Et de Carolyne, avec un y, Labonté.

Si vous êtes victime de violence conjugale : SOS violence conjugale au 1 800 363-9010 (ligne sans frais 24/7)

Si vous avez peur de commettre un acte de violence : Service pour hommes impulsifs et colériques de Charlevoix 418 665-3477 ou 418 435-0404.

Parce que ça n’arrive pas qu’ailleurs ni qu’aux autres.

Témoignages: Adieu Carolyne

Les proches et les amis de Carolyne Labonté pleurent son départ. Ses collègues, ses amis, ses proches et ses anciens professeurs louangent unanimement la jeune mère de famille. Enjouée, généreuse, elle ne laissait visiblement rien paraître de ses difficultés.

Ses anciens professeurs du Centre d’études collégiales en Charlevoix, où elle a complété sa formation en Techniques d’éducation spécialisée,  se  souviennent d’elle comme d’une jeune femme déterminée.

«Nous gardons tous un excellent souvenir de Caroline. Au cours des trois années où nous l’avons côtoyée, nous avons surtout remarqué  toute l’énergie et la  persévérance qu’elle mettait à sa réussite scolaire », note la responsable de la coordination départementale de cette formation au CECC, Diane Léveillé, au nom de ses collègues. «Caroline était une fille passionnée, intéressée et curieuse. Son désir de vouloir travailler avec des clientèles particulières ayant de gros défis était remarquable. Avec d’autres de ses collègues du CIUSSS, elle est devenue une personne de référence pour nos étudiants en stage », indique Mme Léveillé.
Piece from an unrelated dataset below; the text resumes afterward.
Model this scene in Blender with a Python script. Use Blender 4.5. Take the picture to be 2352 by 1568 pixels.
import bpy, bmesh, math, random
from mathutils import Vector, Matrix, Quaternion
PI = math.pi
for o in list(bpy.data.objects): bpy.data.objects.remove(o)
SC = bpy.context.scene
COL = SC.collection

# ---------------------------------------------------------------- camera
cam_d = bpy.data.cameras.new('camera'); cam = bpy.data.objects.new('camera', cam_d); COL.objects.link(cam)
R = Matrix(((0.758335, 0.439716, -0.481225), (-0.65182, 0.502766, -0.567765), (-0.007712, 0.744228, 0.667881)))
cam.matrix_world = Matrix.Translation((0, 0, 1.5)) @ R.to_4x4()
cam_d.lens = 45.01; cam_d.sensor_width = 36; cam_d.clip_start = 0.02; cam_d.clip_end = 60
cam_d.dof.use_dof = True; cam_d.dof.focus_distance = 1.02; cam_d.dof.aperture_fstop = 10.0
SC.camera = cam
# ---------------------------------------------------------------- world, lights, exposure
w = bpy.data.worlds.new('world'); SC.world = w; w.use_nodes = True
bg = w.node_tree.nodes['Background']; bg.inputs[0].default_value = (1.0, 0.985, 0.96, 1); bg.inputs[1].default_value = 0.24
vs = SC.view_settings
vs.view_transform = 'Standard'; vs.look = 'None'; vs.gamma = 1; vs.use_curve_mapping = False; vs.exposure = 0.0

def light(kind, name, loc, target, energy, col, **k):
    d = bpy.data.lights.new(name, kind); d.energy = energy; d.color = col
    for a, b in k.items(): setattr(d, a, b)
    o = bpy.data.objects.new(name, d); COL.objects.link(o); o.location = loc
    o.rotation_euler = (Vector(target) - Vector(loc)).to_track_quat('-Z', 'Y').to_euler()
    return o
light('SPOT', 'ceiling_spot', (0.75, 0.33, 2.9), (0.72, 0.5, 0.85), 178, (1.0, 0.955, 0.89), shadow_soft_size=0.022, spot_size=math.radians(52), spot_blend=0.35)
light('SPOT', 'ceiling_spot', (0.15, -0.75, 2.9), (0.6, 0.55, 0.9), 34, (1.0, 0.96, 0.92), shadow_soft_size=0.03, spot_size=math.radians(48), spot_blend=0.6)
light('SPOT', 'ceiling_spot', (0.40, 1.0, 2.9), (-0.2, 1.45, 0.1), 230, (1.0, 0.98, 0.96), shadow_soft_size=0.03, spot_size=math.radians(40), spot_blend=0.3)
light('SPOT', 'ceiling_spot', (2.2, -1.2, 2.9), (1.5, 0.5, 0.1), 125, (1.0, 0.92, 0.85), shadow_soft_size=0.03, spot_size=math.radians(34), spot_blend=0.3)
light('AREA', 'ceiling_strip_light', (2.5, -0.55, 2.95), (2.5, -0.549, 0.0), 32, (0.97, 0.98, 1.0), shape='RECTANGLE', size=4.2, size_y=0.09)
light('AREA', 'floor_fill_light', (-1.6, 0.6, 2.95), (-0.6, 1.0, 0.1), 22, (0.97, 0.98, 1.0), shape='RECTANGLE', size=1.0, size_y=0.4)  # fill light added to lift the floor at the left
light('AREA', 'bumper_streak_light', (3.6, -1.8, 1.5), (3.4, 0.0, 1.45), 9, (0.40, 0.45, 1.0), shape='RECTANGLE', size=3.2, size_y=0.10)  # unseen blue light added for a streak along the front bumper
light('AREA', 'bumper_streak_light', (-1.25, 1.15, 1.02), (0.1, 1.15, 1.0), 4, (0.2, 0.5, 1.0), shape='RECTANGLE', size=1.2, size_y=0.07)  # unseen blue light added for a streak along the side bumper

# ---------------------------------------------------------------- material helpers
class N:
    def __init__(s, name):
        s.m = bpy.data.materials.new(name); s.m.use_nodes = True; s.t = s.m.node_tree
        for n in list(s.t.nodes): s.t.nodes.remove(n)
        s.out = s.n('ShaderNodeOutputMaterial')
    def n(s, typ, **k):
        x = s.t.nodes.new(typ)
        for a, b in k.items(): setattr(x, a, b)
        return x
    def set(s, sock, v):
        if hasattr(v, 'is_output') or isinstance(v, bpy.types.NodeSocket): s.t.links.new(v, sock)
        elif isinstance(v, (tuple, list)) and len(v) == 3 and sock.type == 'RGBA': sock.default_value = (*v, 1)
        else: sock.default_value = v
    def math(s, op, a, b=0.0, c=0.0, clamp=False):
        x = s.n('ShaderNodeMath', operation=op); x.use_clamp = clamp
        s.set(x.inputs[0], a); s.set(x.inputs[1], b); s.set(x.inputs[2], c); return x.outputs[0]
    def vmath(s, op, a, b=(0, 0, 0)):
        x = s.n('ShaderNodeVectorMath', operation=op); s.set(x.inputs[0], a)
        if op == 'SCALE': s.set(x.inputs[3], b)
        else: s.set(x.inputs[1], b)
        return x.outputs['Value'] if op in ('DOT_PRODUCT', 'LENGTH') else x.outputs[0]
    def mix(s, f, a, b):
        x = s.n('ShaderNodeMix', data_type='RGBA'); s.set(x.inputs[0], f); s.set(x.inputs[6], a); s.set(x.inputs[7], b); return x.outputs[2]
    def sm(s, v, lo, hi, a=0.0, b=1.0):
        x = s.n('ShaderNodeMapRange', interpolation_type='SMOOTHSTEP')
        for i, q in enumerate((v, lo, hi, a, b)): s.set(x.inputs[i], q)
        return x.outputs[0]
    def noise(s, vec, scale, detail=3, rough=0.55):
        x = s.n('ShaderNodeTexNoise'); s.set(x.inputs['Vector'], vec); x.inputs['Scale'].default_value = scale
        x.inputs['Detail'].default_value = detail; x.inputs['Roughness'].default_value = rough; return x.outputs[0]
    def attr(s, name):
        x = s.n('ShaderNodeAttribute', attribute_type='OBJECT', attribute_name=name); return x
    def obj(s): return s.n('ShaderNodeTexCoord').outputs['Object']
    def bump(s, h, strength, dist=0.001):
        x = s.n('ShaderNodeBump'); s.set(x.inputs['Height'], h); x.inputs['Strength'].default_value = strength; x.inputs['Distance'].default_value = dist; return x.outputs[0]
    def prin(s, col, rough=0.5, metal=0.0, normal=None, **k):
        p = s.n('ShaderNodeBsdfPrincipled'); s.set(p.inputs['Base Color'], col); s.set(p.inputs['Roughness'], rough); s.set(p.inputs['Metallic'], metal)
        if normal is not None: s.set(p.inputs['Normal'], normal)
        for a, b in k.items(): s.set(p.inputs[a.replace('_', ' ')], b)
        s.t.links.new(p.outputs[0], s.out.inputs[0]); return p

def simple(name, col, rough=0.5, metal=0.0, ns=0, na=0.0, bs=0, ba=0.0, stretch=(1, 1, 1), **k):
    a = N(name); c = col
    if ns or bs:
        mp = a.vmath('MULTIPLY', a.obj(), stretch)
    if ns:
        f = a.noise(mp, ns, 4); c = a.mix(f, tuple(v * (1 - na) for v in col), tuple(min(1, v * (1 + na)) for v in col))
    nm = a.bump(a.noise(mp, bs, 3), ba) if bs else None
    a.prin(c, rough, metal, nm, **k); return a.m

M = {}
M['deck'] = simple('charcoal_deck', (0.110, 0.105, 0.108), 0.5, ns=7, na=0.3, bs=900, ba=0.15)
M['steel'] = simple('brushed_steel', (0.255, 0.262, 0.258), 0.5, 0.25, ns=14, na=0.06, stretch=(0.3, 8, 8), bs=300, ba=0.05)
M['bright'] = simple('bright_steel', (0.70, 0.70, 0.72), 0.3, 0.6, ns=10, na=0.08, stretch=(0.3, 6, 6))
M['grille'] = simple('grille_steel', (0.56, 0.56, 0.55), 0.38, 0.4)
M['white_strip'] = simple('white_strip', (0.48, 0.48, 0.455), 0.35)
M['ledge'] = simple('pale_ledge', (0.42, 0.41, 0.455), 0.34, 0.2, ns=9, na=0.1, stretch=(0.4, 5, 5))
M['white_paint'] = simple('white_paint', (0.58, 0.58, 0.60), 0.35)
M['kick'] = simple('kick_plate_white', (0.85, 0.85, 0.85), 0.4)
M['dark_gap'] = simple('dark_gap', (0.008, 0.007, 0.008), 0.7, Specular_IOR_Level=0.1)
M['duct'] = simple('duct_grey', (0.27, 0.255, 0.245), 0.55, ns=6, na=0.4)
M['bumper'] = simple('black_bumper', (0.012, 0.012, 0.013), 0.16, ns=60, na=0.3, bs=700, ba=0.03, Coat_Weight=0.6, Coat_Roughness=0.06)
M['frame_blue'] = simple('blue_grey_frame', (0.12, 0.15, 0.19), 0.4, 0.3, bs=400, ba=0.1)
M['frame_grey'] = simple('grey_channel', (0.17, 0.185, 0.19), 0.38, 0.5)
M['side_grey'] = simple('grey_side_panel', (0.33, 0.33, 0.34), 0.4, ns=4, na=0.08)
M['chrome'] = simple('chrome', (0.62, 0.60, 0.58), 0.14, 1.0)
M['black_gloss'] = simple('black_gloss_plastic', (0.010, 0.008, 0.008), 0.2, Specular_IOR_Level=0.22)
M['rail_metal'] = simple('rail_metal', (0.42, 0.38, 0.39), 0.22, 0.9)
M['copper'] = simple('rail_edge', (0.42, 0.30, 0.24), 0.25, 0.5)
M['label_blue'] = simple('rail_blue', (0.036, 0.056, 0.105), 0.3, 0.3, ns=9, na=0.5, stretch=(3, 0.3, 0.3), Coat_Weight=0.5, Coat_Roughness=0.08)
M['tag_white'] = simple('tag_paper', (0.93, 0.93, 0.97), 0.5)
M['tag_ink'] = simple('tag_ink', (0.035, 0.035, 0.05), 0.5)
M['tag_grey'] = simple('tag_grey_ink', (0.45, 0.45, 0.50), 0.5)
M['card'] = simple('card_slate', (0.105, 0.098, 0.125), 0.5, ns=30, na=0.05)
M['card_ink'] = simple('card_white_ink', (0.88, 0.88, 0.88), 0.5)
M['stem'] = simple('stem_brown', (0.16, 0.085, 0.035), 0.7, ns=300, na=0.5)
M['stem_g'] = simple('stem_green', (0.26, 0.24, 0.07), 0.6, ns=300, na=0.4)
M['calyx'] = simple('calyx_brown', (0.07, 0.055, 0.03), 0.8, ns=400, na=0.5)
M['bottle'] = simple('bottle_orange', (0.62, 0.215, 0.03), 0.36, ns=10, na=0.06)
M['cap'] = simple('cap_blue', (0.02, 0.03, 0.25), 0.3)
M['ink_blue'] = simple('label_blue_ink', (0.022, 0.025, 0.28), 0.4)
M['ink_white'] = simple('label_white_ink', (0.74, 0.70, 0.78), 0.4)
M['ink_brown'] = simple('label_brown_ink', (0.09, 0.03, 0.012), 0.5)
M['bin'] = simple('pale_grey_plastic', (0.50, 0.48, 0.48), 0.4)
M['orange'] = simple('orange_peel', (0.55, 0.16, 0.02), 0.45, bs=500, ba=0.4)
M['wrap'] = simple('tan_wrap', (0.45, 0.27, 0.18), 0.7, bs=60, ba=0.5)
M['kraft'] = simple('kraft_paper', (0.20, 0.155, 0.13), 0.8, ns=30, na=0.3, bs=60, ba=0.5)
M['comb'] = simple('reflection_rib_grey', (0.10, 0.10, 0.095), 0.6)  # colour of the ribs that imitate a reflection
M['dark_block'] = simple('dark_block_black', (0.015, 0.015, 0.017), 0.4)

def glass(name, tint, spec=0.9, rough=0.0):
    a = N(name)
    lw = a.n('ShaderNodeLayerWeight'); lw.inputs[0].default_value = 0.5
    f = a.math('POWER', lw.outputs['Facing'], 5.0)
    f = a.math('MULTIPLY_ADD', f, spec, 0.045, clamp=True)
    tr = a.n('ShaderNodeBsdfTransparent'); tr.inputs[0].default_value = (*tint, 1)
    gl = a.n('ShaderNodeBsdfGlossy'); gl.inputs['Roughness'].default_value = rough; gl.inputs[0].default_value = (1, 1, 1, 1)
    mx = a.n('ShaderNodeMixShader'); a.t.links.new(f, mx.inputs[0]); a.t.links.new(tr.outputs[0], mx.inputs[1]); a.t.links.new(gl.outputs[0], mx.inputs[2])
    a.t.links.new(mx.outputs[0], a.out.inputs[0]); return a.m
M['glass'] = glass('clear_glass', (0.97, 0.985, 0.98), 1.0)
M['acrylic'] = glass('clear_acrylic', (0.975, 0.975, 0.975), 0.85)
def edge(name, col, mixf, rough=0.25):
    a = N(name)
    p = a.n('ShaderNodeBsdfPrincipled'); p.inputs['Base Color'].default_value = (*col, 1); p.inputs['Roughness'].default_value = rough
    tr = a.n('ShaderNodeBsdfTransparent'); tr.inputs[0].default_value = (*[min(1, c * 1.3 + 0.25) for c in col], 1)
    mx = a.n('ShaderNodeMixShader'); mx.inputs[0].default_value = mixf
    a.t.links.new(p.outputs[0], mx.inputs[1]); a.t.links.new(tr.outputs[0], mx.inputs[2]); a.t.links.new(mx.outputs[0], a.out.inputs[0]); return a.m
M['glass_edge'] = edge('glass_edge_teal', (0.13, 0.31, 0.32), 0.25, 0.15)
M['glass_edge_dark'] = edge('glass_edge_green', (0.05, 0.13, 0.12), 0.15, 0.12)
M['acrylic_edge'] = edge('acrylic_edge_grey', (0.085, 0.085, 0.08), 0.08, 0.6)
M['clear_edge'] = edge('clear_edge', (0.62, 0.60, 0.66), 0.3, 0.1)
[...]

Toute l’équipe a accueilli avec stupéfaction la nouvelle de son départ.

«Carolyne était dévouée, toujours de bonne humeur et pleine de vie. On ne pouvait ignorer sa présence! J’entends encore son rire retentissant et si contagieux. Je ne garde que de bons souvenirs, que ce soit au cégep, au travail ou dans diverses soirées», confie son amie et collègue Annabelle Boudreault.

 Sur Facebook, les témoignages traduisent toute la tristesse ressentie par ses proches. Sa collègue Sammy Jo Pelletier parle d’elle comme d’une « collègue plein de vie, toujours souriante, qui avait le cœur sur la main ». Son équipe de travail à la Résidence avec assistance continue (RAC) Racine a d’ailleurs orchestré une envolée de ballons pour la jeune femme. Mme Pelletier écrit n’avoir jamais détecté de signe de détresse chez son amie et collègue.

« À partir de ce soir et pour toutes les prochaines soirées où le ciel le permettra, une étoile de plus brillera au ciel. Mon acolyte des soirées d’été, ma « partner » de feux jusqu’aux petites heures, la plus « toff « de toutes nos soirées, s’est envolée pour un monde meilleur », écrit son amie Stéphanie Grenon.

Le deuil sera difficile. Mme Labonté laisse derrière elle, outre ses trois fils, toute une communauté sous le choc.«Elle veillera sur ses trois trésors qu’elle aimait tant et dont elle était si fière !», glisse Annabelle Boudreault.